-- Start --
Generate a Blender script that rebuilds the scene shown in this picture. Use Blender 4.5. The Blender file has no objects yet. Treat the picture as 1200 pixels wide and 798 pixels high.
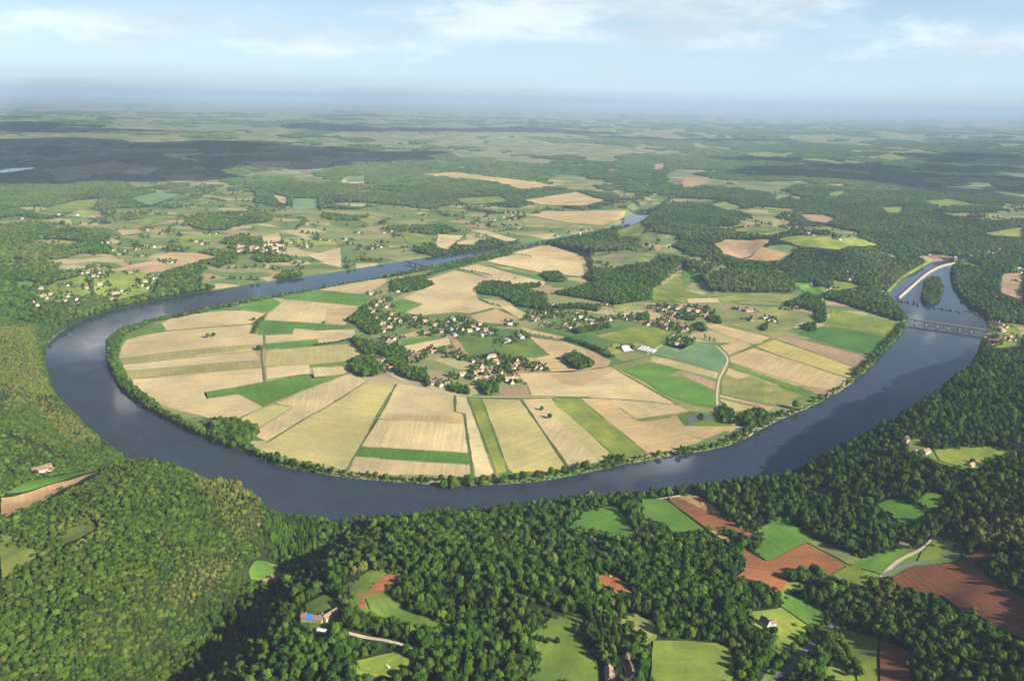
import bpy, bmesh, math, random
import numpy as np
from mathutils import Vector, Matrix, Euler
random.seed(7); RNG = np.random.default_rng(11)
scene = bpy.context.scene; COL = scene.collection
R = math.radians
# ------------------------------------------------------------------ camera maths
H, FPX, PITCH, ROLL = 700.0, 933.0, R(16.8), R(1.2)
_f = np.array([0, math.cos(PITCH), -math.sin(PITCH)]); _r0 = np.array([1., 0, 0]); _u0 = np.array([0, math.sin(PITCH), math.cos(PITCH)])
CR = math.cos(ROLL) * _r0 + math.sin(ROLL) * _u0; CU = -math.sin(ROLL) * _r0 + math.cos(ROLL) * _u0
def rays(p):
    p = np.asarray(p, float).reshape(-1, 2)
    return ((p[:, :1] - 600) / FPX) * CR + ((399 - p[:, 1:]) / FPX) * CU + _f
def flat(p, z=0.0):                       # where the view line through a photo point meets the level z
    d = rays(p); t = (np.asarray(z, float) - H) / d[:, 2]
    return d[:, :2] * t[:, None]
def project(X, Y, Z):
    v = np.stack([X, Y, np.asarray(Z, float) + 0 * X - H], -1)
    w = v @ _f
    return 600 + FPX * (v @ CR) / w, 399 - FPX * (v @ CU) / w, w
# tiles the photograph was measured in: origin and magnification
TL = {'1': (100, 320, 4.8), '2': (250, 320, 4.8), '3': (400, 260, 4.8), '4': (550, 320, 4.8), '5': (700, 320, 4.8), '6': (830, 300, 4.8), '7': (250, 420, 4.8),
      '8': (450, 420, 4.8), '9': (650, 420, 4.8), 'W': (1000, 280, 6), 'A': (0, 90, 3), 'B': (400, 90, 3), 'C': (800, 90, 3), 'D': (0, 330, 3), 'E': (0, 532, 3), 'M': (400, 532, 3),
      'F': (300, 640, 4.8), 'G': (550, 640, 4.8), 'H': (760, 640, 4.8), 'I': (760, 560, 4.8), 'J': (950, 600, 4.032), 'K': (950, 480, 4.8), 'L': (800, 330, 3), '0': (0, 0, 1)}
def TP(t, s):
    ox, oy, k = TL[t]; v = np.array([float(q) for q in s.replace(';', ',').split(',')]).reshape(-1, 2)
    return np.stack([ox + v[:, 0] / k, oy + v[:, 1] / k], -1)
# ------------------------------------------------------------------ noise
def _h(ix, iy, s):
    n = (ix.astype(np.int64) * 374761393 + iy.astype(np.int64) * 668265263 + s * 974634777) & 0x7fffffff
    n = ((n ^ (n >> 13)) * 1274126177) & 0x7fffffff
    return ((n ^ (n >> 16)) & 0xffff) / 65535.0
def vnoise(x, y, s=0):
    ix, iy = np.floor(x), np.floor(y); fx, fy = x - ix, y - iy
    fx = fx * fx * (3 - 2 * fx); fy = fy * fy * (3 - 2 * fy)
    a, b, c, d = _h(ix, iy, s), _h(ix + 1, iy, s), _h(ix, iy + 1, s), _h(ix + 1, iy + 1, s)
    return (a + (b - a) * fx) * (1 - fy) + (c + (d - c) * fx) * fy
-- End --
What is the number of lines above that hold the string "scene"? Answer with that number alone.

2